DIRECTIVE. Transcribe the listing in full, excluding any pictures.

COLLECTED MATERIAL.
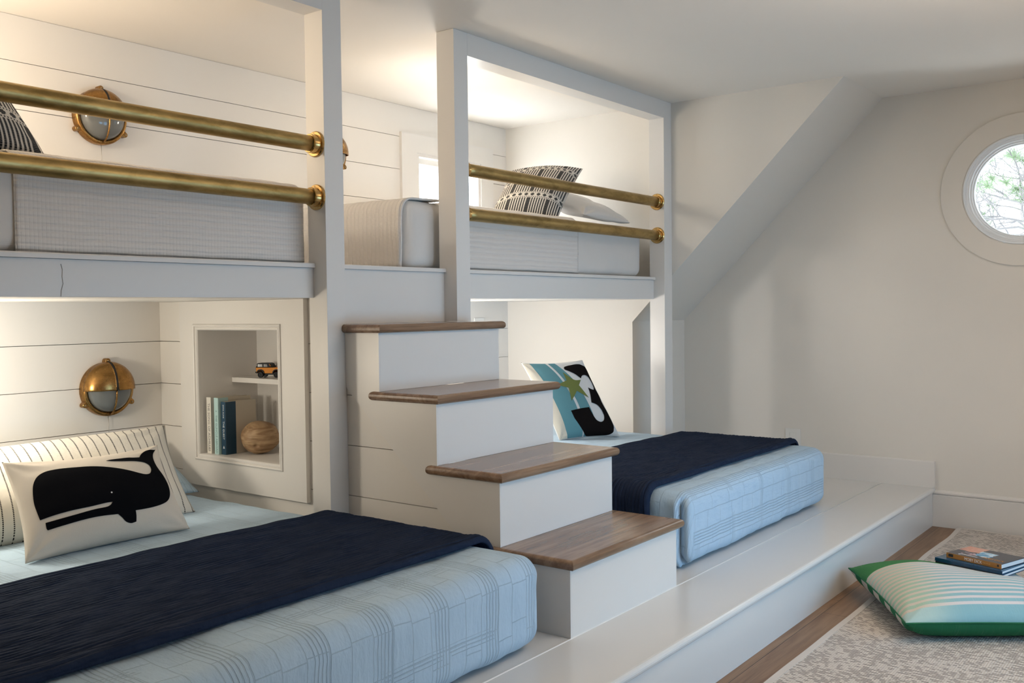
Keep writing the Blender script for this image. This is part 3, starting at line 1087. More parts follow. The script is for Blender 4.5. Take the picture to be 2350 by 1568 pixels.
for k in range(52):
    z = rt.uniform(1.1, 3.1)
    ang = rt.uniform(0, 2 * PI)
    base = Vector((5.2, -.92, z))
    d = Vector((math.cos(ang), math.sin(ang), rt.uniform(-.1, .5))).normalized()
    tip = twig(bmB, base, d, rt.uniform(.7, 1.5), .010, 2)
    for _ in range(4):
        c = tip + Vector((rt.uniform(-.18, .18), rt.uniform(-.18, .18), rt.uniform(-.12, .15)))
        tuft(bmN, c, .12, 55)
for c in ((4.3, -1.18, 2.25), (4.35, -1.05, 2.18), (4.5, -1.30, 2.32), (4.6, -.92, 1.9), (4.4, -1.42, 2.16), (4.5, -1.1, 2.36)):
    tuft(bmN, Vector(c), .14, 110)
    tube(bmB, [(5.2, -.95, c[2] - .3), Vector(c) * .5 + Vector((5.2, -.95, c[2] - .2)) * .5, c], [.012, .008, .004], 5)
obj('trunk', bmT, M_bark, tree)
o = obj('branches', bmB, M_bark, tree); o['kind'] = 'stuff'
o = obj('needles', bmN, M_needle, tree); o['kind'] = 'stuff'

# ------------------------------------------------------------------ outlet plates
def outlet(loc, axis, label):
    o = thing('outlet', loc, label, 'wall plate')
    w, hgt, t = .095, .118, .006
    if axis == 'x':
        obj('plate', boxb(-t, -.0003, -w / 2, w / 2, -hgt / 2, hgt / 2), M_plastic, o, local=True, bevel=.002)
        obj('rocker', boxb(-t - .003, -t, -.018, .018, -.034, .034), M_plastic, o, local=True, bevel=.001)
    else:
        obj('plate', boxb(-w / 2, w / 2, -t, -.0003, -hgt / 2, hgt / 2), M_plastic, o, local=True, bevel=.002)
        obj('rocker', boxb(-.018, .018, -t - .003, -t, -.034, .034), M_plastic, o, local=True, bevel=.001)
    return o
outlet((XW, .078, .428), 'x', 'white outlet plate on the far wall just above the navy throw')
outlet((2.215, YW, 1.112), 'y', 'small white wall plate on shiplap just above the top stair tread')

# ------------------------------------------------------------------ soft things
def roundbox(x0, x1, y0, y1, z0, z1, r, step, disp=None, crown=0., rb=None):
    """rounded box of fine quads with metric uv that runs over the edges like a cover"""
    bm = BM()
    uvl = uvlayer(bm)
    cx, cy, cz = (x0 + x1) / 2, (y0 + y1) / 2, (z0 + z1) / 2
    hx, hy, hz = (x1 - x0) / 2, (y1 - y0) / 2, (z1 - z0) / 2
    cache = {}
    uvs = {}
    def V(a, b, c, face):
        key = (round(a, 6), round(b, 6), round(c, 6))
        if key in cache:
            return cache[key]
        p = Vector((a, b, c))
        core = Vector((max(-hx + r, min(hx - r, a)), max(-hy + r, min(hy - r, b)), max(-hz + r, min(hz - r, c))))
        d = p - core
        nrm = d.normalized()
        q = core + nrm * r
        q.z += crown * max(0, 1 - (a / hx) ** 2) ** .5 * max(0, 1 - (b / hy) ** 2) ** .5 * (1 if c > 0 else 0)
        w = q + Vector((cx, cy, cz))
        if disp: w = w + nrm * disp(w, nrm)
        v = bm.verts.new(w)
        cache[key] = v
        dz = max(0., z1 - w.z)
        ax, ay = abs(nrm.x), abs(nrm.y)
        s = ax + ay
        fx, fy = (ax / s, ay / s) if s > 1e-5 else (0, 0)
        uvs[v] = (w.x + math.copysign(dz * fx, nrm.x), w.y + math.copysign(dz * fy, nrm.y))
        return v
    def lin(h, n):
        # dense near the rounded edges
        pts = []
        m_ = max(4, int(math.ceil(PI / 2 * r / step)))
        for k in range(m_):
            pts.append(-h + r * (1 - math.cos(PI / 2 * k / m_)) if False else -h + r * k / m_)
        inner = max(1, int((2 * h - 2 * r) / step))
        for k in range(inner + 1):
            pts.append(-h + r + (2 * h - 2 * r) * k / inner)
        for k in range(1, m_ + 1):
            pts.append(h - r + r * k / m_)
        return pts
    xs, ys, zs_ = lin(hx, 0), lin(hy, 0), lin(hz, 0)
    def grid(A, B, f):
        for i in range(len(A) - 1):
            for j in range(len(B) - 1):
                q = [f(A[i], B[j]), f(A[i + 1], B[j]), f(A[i + 1], B[j + 1]), f(A[i], B[j + 1])]
                if len(set(q)) == 4:
                    fc = bm.faces.new(q)
                    for l in fc.loops:
                        l[uvl].uv = uvs[l.vert]
    grid(xs, ys, lambda a, b: V(a, b, hz, 't'))
    grid(xs, ys, lambda a, b: V(a, b, -hz, 'b'))
    grid(xs, zs_, lambda a, b: V(a, -hy, b, 'f'))
    grid(xs, zs_, lambda a, b: V(a, hy, b, 'k'))
    grid(ys, zs_, lambda a, b: V(-hx, a, b, 'l'))
    grid(ys, zs_, lambda a, b: V(hx, a, b, 'r'))
    return bm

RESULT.
Keep writing the Blender script for this image. This is part 3, starting at line 1087. More parts follow. The script is for Blender 4.5. Take the picture to be 2350 by 1568 pixels.
for k in range(52):
    z = rt.uniform(1.1, 3.1)
    ang = rt.uniform(0, 2 * PI)
    base = Vector((5.2, -.92, z))
    d = Vector((math.cos(ang), math.sin(ang), rt.uniform(-.1, .5))).normalized()
    tip = twig(bmB, base, d, rt.uniform(.7, 1.5), .010, 2)
    for _ in range(4):
        c = tip + Vector((rt.uniform(-.18, .18), rt.uniform(-.18, .18), rt.uniform(-.12, .15)))
        tuft(bmN, c, .12, 55)
for c in ((4.3, -1.18, 2.25), (4.35, -1.05, 2.18), (4.5, -1.30, 2.32), (4.6, -.92, 1.9), (4.4, -1.42, 2.16), (4.5, -1.1, 2.36)):
    tuft(bmN, Vector(c), .14, 110)
    tube(bmB, [(5.2, -.95, c[2] - .3), Vector(c) * .5 + Vector((5.2, -.95, c[2] - .2)) * .5, c], [.012, .008, .004], 5)
obj('trunk', bmT, M_bark, tree)
o = obj('branches', bmB, M_bark, tree); o['kind'] = 'stuff'
o = obj('needles', bmN, M_needle, tree); o['kind'] = 'stuff'

# ------------------------------------------------------------------ outlet plates
def outlet(loc, axis, label):
    o = thing('outlet', loc, label, 'wall plate')
    w, hgt, t = .095, .118, .006
    if axis == 'x':
        obj('plate', boxb(-t, -.0003, -w / 2, w / 2, -hgt / 2, hgt / 2), M_plastic, o, local=True, bevel=.002)
        obj('rocker', boxb(-t - .003, -t, -.018, .018, -.034, .034), M_plastic, o, local=True, bevel=.001)
    else:
        obj('plate', boxb(-w / 2, w / 2, -t, -.0003, -hgt / 2, hgt / 2), M_plastic, o, local=True, bevel=.002)
        obj('rocker', boxb(-.018, .018, -t - .003, -t, -.034, .034), M_plastic, o, local=True, bevel=.001)
    return o
outlet((XW, .078, .428), 'x', 'white outlet plate on the far wall just above the navy throw')
outlet((2.215, YW, 1.112), 'y', 'small white wall plate on shiplap just above the top stair tread')

# ------------------------------------------------------------------ soft things
def roundbox(x0, x1, y0, y1, z0, z1, r, step, disp=None, crown=0., rb=None):
    """rounded box of fine quads with metric uv that runs over the edges like a cover"""
    bm = BM()
    uvl = uvlayer(bm)
    cx, cy, cz = (x0 + x1) / 2, (y0 + y1) / 2, (z0 + z1) / 2
    hx, hy, hz = (x1 - x0) / 2, (y1 - y0) / 2, (z1 - z0) / 2
    cache = {}
    uvs = {}
    def V(a, b, c, face):
        key = (round(a, 6), round(b, 6), round(c, 6))
        if key in cache:
            return cache[key]
        p = Vector((a, b, c))
        core = Vector((max(-hx + r, min(hx - r, a)), max(-hy + r, min(hy - r, b)), max(-hz + r, min(hz - r, c))))
        d = p - core
        nrm = d.normalized()
        q = core + nrm * r
        q.z += crown * max(0, 1 - (a / hx) ** 2) ** .5 * max(0, 1 - (b / hy) ** 2) ** .5 * (1 if c > 0 else 0)
        w = q + Vector((cx, cy, cz))
        if disp: w = w + nrm * disp(w, nrm)
        v = bm.verts.new(w)
        cache[key] = v
        dz = max(0., z1 - w.z)
        ax, ay = abs(nrm.x), abs(nrm.y)
        s = ax + ay
        fx, fy = (ax / s, ay / s) if s > 1e-5 else (0, 0)
        uvs[v] = (w.x + math.copysign(dz * fx, nrm.x), w.y + math.copysign(dz * fy, nrm.y))
        return v
    def lin(h, n):
        # dense near the rounded edges
        pts = []
        m_ = max(4, int(math.ceil(PI / 2 * r / step)))
        for k in range(m_):
            pts.append(-h + r * (1 - math.cos(PI / 2 * k / m_)) if False else -h + r * k / m_)
        inner = max(1, int((2 * h - 2 * r) / step))
        for k in range(inner + 1):
            pts.append(-h + r + (2 * h - 2 * r) * k / inner)
        for k in range(1, m_ + 1):
            pts.append(h - r + r * k / m_)
        return pts
    xs, ys, zs_ = lin(hx, 0), lin(hy, 0), lin(hz, 0)
    def grid(A, B, f):
        for i in range(len(A) - 1):
            for j in range(len(B) - 1):
                q = [f(A[i], B[j]), f(A[i + 1], B[j]), f(A[i + 1], B[j + 1]), f(A[i], B[j + 1])]
                if len(set(q)) == 4:
                    fc = bm.faces.new(q)
                    for l in fc.loops:
                        l[uvl].uv = uvs[l.vert]
    grid(xs, ys, lambda a, b: V(a, b, hz, 't'))
    grid(xs, ys, lambda a, b: V(a, b, -hz, 'b'))
    grid(xs, zs_, lambda a, b: V(a, -hy, b, 'f'))
    grid(xs, zs_, lambda a, b: V(a, hy, b, 'k'))
    grid(ys, zs_, lambda a, b: V(-hx, a, b, 'l'))
    grid(ys, zs_, lambda a, b: V(hx, a, b, 'r'))
    return bm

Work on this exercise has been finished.